You strut through the door with all your girls, feeling and looking like Beyoncé as you make your way through the crowd.

As you study the scene, you quickly discover you’re not nearly on the same level as everyone else, so you make a beeline for the bar.
After getting your hands on some shitty flavor vodka, which has touched the lips of every other person in the room, you wince in pain from the taste. Your friends are supportive and accept the disgusting face you just made in public as they grab the bottle from your hands. No turning back now.
Now that you’ve got some liquid courage, you push through the sweaty, entangled bodies and scope out the elevated surfaces.
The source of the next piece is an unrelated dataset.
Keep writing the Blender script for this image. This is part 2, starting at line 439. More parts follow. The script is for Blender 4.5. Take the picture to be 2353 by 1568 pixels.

Once you find a countertop or table to jump on, you grab your friends and pull them up with you. You immediately regret your decision as you discover how many people are watching you dance, and how bad of a dancer you actually are.
Your moment of fame finally comes to an end. You hop down from the stage and look to find your other friends, as you swat away the gnats (or drunk boys) who are trying to get their hands on you. You are NOT having it.
Suddenly, you figure if you don’t get to the bathroom in the next two seconds, you are going to pee your pants, so you beg a loyal friend to come. You sprint to the filthy, unsanitary bathroom, which obviously doesn’t have toilet paper. You bond with other drunk girls who are being attacked by their small bladders.
After another hour of jumping and screaming the words to "Shout" and "Everytime We Touch," you discover you are surrounded by obliterated couples who are sloppily making out. It's most definitely time to go.
So you leave the party, tired, starving, a little lonely and sweaty. As you reflect on the night eating pizza and other junk you’ll regret in the morning, you know you’ll be back doing the same thing next Saturday night. That's the beauty of college, my friends.